Taxpayers who do not have their taxes withheld (or do not have enough withheld) may have to make estimated tax payments. Self-employed taxpayers generally will have to pay their taxes this way. Taxpayers may also have to pay estimated tax if they receive income such as dividends, interest, capital gains, pensions, gambling winnings, rents or royalties, because there is generally no withholding on such amounts.

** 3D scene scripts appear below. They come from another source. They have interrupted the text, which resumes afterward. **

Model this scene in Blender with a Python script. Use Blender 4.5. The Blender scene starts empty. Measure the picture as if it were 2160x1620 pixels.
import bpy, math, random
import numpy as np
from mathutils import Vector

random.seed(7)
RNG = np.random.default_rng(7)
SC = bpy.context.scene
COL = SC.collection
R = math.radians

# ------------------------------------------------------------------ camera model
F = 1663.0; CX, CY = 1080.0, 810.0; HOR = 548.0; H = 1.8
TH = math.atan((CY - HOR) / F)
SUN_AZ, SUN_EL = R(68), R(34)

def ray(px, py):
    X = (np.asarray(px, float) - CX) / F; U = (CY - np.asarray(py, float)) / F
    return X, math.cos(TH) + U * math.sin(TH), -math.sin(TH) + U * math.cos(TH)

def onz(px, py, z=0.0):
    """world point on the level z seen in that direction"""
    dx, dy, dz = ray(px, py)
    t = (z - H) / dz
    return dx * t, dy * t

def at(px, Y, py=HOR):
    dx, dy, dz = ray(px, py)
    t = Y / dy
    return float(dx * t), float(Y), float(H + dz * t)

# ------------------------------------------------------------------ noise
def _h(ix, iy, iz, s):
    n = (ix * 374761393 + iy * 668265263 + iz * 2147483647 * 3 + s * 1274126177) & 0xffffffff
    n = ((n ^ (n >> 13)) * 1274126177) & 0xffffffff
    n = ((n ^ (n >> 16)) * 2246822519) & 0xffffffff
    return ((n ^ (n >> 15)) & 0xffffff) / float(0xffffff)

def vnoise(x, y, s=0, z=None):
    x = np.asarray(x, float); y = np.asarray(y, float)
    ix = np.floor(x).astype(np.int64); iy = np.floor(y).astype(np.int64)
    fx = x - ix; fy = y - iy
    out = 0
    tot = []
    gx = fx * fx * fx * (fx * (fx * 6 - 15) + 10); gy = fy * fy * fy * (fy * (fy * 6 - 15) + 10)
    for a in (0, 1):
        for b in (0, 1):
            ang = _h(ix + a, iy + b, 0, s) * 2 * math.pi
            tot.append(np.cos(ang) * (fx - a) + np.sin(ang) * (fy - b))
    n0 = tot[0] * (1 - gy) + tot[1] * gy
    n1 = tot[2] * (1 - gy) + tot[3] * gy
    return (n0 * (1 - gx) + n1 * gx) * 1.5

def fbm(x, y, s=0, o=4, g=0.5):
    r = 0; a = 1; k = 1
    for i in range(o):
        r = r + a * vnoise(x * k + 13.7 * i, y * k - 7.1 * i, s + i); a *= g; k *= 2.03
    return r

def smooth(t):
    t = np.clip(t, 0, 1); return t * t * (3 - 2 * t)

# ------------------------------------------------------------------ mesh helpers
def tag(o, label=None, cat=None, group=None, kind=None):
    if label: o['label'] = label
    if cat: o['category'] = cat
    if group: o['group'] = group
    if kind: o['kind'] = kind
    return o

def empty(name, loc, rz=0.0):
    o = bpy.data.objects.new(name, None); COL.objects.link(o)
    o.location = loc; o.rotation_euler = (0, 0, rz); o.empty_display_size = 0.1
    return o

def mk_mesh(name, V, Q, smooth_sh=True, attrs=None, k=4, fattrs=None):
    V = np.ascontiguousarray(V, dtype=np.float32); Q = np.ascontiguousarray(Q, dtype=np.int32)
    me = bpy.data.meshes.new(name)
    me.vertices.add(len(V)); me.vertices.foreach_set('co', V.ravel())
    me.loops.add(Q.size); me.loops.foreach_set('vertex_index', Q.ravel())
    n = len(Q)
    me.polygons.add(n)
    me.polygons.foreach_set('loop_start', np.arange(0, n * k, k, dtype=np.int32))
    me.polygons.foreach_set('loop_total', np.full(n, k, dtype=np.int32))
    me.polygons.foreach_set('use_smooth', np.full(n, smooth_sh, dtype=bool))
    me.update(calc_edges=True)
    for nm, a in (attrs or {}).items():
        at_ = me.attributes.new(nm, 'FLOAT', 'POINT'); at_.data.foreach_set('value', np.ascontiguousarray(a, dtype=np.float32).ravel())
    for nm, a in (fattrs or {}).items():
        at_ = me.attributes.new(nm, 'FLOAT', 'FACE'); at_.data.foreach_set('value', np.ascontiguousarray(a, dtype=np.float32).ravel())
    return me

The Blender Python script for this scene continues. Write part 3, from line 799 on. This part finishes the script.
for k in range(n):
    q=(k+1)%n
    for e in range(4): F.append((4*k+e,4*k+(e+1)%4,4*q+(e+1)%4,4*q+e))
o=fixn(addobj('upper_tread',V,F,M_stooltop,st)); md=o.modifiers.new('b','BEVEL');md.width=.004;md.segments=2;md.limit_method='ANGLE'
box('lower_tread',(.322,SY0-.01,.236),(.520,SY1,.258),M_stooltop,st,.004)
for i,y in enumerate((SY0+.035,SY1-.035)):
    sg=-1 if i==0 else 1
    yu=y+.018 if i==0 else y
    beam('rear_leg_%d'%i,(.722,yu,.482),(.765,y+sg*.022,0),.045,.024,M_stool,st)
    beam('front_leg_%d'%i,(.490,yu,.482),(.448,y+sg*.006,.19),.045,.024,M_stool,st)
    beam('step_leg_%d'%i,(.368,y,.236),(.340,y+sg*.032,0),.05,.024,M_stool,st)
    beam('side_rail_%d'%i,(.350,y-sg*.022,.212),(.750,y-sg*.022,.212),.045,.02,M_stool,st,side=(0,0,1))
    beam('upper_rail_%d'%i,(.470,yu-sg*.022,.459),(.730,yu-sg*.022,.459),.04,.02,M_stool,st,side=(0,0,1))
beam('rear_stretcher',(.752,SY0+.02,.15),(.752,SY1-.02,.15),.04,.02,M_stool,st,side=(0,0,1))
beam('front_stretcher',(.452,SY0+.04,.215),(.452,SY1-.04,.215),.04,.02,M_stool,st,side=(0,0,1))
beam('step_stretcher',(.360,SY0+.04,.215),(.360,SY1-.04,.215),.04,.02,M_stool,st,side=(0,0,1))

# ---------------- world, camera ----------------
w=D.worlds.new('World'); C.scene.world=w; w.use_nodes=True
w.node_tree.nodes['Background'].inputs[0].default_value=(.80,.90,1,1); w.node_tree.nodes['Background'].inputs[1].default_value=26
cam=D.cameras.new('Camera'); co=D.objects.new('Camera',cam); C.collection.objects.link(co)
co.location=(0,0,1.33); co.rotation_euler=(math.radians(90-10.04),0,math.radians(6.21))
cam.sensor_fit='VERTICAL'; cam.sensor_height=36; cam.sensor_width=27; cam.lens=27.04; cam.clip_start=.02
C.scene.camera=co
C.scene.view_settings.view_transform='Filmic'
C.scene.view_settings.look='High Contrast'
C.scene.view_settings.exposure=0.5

Under IRC § 6654, a taxpayer must pay estimated tax if both of the following apply:

The taxpayer expects to owe at least $1,000 in tax for the current year after subtracting any withholding and credits (and owed tax in the preceding year); and The taxpayer’s withholding and credits are expected to be less than the smaller of: (1) 90% of the tax that the taxpayer expects to owe or (2) 100% of the taxpayer’s tax liability shown on the prior-year’s return (110% if the prior-year tax liability was greater than $150,000).

Special Rule for 2009

For 2009, in computing estimated taxes, a qualified individual uses 90% of the tax shown on the individual’s return for the preceding year instead of 100% (IRC § 6654(d)(1)(D)(i) as amended by ARRA § 1212). For purposes of this special rule for 2009 tax years, “qualified individual” means any individual:

Whose adjusted gross income shown on his or her tax return for the preceding tax year is less than $500,000 ($250,000 for a married taxpayer filing separately); and Who certifies that more than 50% of the gross income shown on his or her tax return for the preceding tax year was income from a small business.

For this purpose, income from a small business means income from a trade or business with an average of fewer than 500 employees for the calendar year ending with or within the individual’s preceding tax year.

When Estimated Taxes are Due

Estimated tax payments are due four times per year: April 15, June 15, Sept. 15, and Jan. 15 (or the next business day if the due date is a legal holiday or weekend day). The estimated tax payments do not have to be the same amount in each period. If a taxpayer does not pay enough tax by the due date of each of the payment periods, he or she may be charged a penalty when filing his or her income tax return even if a refund is due.